A oficina do vinil


Por Ângela Corrêa
Jornalista
Diário do Grande ABC

A única utilidade que os CDs têm na vida do mecânico José Tarciso Cardoso, 68 anos, é destacar o número da sua oficina, em Santo André. O 912 desenhado no muro do imóvel da Rua Catequese é formado por dezenas das bolachinhas que há quase duas décadas substituíram os discos de vinil no mercado. "
Só assim para CD ficar perto de mim. De resto, não quero para nada", afirma, bem-humorado, o dono de dez mil discos, dos quais aproximadamente 3.000 estão guardados em sua oficina, à espera de um espacinho em casa.

Proprietário da oficina há 30 anos, Zé, como é conhecido, passou a se considerar colecionador depois que deu início a peregrinações por feiras. O acervo tímido começou a tomar corpo com doações frequentes. "
Quase 40% do que tenho foi presenteado. Também peguei coleções que iam para o lixo", revela.

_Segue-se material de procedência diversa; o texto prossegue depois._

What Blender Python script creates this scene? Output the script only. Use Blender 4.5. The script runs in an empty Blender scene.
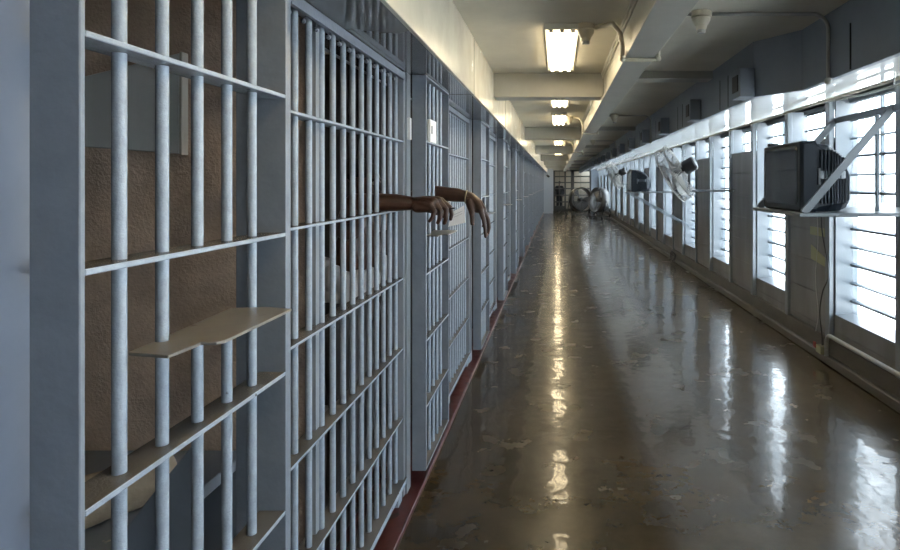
import bpy, bmesh, math, random
from mathutils import Vector, Matrix
random.seed(7)
PI = math.pi
S = bpy.context.scene
COL = S.collection

# ------------------------------------------------------------------ materials
def mat(name, base, rough=0.5, top_tint=None, metal=0.0, emit=None, estr=0.0, var=0.0, vscale=6.0, bump=0.0, bscale=60.0,
        spec=0.5, spots=None, spot_scale=40.0, spot_lo=0.70, rvar=0.0, stretch=(1, 1, 1), coat=0.0):
    m = bpy.data.materials.new(name); m.use_nodes = True
    nt = m.node_tree; N = nt.nodes; L = nt.links
    b = N['Principled BSDF']
    b.inputs['Base Color'].default_value = (*base, 1)
    b.inputs['Roughness'].default_value = rough
    b.inputs['Metallic'].default_value = metal
    b.inputs['Specular IOR Level'].default_value = spec
    b.inputs['Coat Weight'].default_value = coat
    b.inputs['Coat Roughness'].default_value = 0.08
    if emit:
        b.inputs['Emission Color'].default_value = (*emit, 1)
        b.inputs['Emission Strength'].default_value = estr
    if var or bump or spots or rvar or top_tint:
        tc = N.new('ShaderNodeTexCoord'); mp = N.new('ShaderNodeMapping')
        mp.inputs['Scale'].default_value = stretch
        L.new(tc.outputs['Object'], mp.inputs['Vector'])
        src = mp.outputs['Vector']
    col_out = None
    if var:
        n = N.new('ShaderNodeTexNoise'); n.inputs['Scale'].default_value = vscale; n.inputs['Detail'].default_value = 6
        n.inputs['Roughness'].default_value = 0.65
        L.new(src, n.inputs['Vector'])
        r = N.new('ShaderNodeValToRGB')
        r.color_ramp.elements[0].position = 0.3; r.color_ramp.elements[1].position = 0.7
        r.color_ramp.elements[0].color = (*[max(0, c * (1 - var)) for c in base], 1)
        r.color_ramp.elements[1].color = (*[min(1, c * (1 + var)) for c in base], 1)
        L.new(n.outputs['Fac'], r.inputs['Fac']); col_out = r.outputs['Color']
    if spots:
        n2 = N.new('ShaderNodeTexNoise'); n2.inputs['Scale'].default_value = spot_scale; n2.inputs['Detail'].default_value = 3
        L.new(src, n2.inputs['Vector'])
        r2 = N.new('ShaderNodeValToRGB')
        r2.color_ramp.elements[0].position = spot_lo; r2.color_ramp.elements[1].position = spot_lo + 0.03
        r2.color_ramp.elements[0].color = (0, 0, 0, 1); r2.color_ramp.elements[1].color = (1, 1, 1, 1)
        L.new(n2.outputs['Fac'], r2.inputs['Fac'])
        mx = N.new('ShaderNodeMix'); mx.data_type = 'RGBA'
        L.new(r2.outputs['Color'], mx.inputs['Factor'])
        if col_out: L.new(col_out, mx.inputs['A'])
        else: mx.inputs['A'].default_value = (*base, 1)
        mx.inputs['B'].default_value = (*spots, 1)
        col_out = mx.outputs['Result']
    if top_tint:  # blend to a second colour on upward-facing surfaces
        ge = N.new('ShaderNodeNewGeometry'); sx = N.new('ShaderNodeSeparateXYZ'); L.new(ge.outputs['Normal'], sx.inputs[0])
        dm = N.new('ShaderNodeMapRange'); dm.inputs['From Min'].default_value = 0.75; dm.inputs['From Max'].default_value = 0.95
        L.new(sx.outputs['Z'], dm.inputs['Value'])
        mx2 = N.new('ShaderNodeMix'); mx2.data_type = 'RGBA'; L.new(dm.outputs['Result'], mx2.inputs['Factor'])
        if col_out: L.new(col_out, mx2.inputs['A'])
        else: mx2.inputs['A'].default_value = (*base, 1)
        mx2.inputs['B'].default_value = (*top_tint, 1); col_out = mx2.outputs['Result']
    if col_out: L.new(col_out, b.inputs['Base Color'])
    if rvar:
        n3 = N.new('ShaderNodeTexNoise'); n3.inputs['Scale'].default_value = vscale * 1.7; n3.inputs['Detail'].default_value = 5
        L.new(src, n3.inputs['Vector'])
        mr = N.new('ShaderNodeMapRange'); mr.inputs['From Min'].default_value = 0.3; mr.inputs['From Max'].default_value = 0.7
        mr.inputs['To Min'].default_value = rough - rvar; mr.inputs['To Max'].default_value = rough + rvar
        L.new(n3.outputs['Fac'], mr.inputs['Value']); L.new(mr.outputs['Result'], b.inputs['Roughness'])
    if bump:
        n4 = N.new('ShaderNodeTexNoise'); n4.inputs['Scale'].default_value = bscale; n4.inputs['Detail'].default_value = 3
        L.new(src, n4.inputs['Vector'])
        bp = N.new('ShaderNodeBump'); bp.inputs['Strength'].default_value = bump; bp.inputs['Distance'].default_value = 0.01
        L.new(n4.outputs['Fac'], bp.inputs['Height']); L.new(bp.outputs['Normal'], b.inputs['Normal'])
    return m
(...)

Embora seja apreciador de rock e música latina, Zé não tem preconceitos quando se trata de adquirir um vinil. Entre as prateleiras de sua casa, que garante manter organizadas, e as caixas na oficina, há discos infantis, religiosos, de MPB, pop e jazz. "
A única coisa que não compro é música sertaneja. Mas se me oferecerem, não recuso", revela ele, que alega ouvir música "24 horas por dia" e em alto volume. "É por isso que meus vizinhos me adoram", ironiza.

O disco mais antigo data de 1932 e reproduz em suas faixas ruídos noturnos e de trens. Frágil, a bolacha veio da discoteca particular do radialista Oswaldo Gimenez, que foi prefeito de Santo André.

Como todo entusiasta do vinil, Zé não se abala com os argumentos dos defensores das mídias mais recentes. "
Não adianta me dizer que o CD tem som mais limpo. Para mim, é música sem elementos. A mesma coisa para essa música de computador (MP3). Quando falam que num aparelhinho tem mais de dez mil músicas, eu penso logo que ali não tem nada".

Para o colecionador, os vinis conseguem conservar a intenção dos músicos com mais eficiência. "
O disco tem espírito musical. Até uma fita cassete tem mais alma do que um CD", critica. "No resto do mundo os discos se mantiveram, e acho que aqui devem voltar aos poucos também", diz.

Viúvo, Zé conta com o apoio das filhas Tatiane e Daniela para cuidar da avalanche de discos que dominou os espaços. "
Elas começaram a catalogar, mas ainda tem muita coisa para organizar", suspira ele, que se tornou um estudioso da história musical após o início da coleção. Ao mesmo tempo, passou a se interessar cada vez menos por carros, que continuam sendo ainda seu meio de sustento. "Eu só sou apaixonado mesmo pelos meus discos", afirma.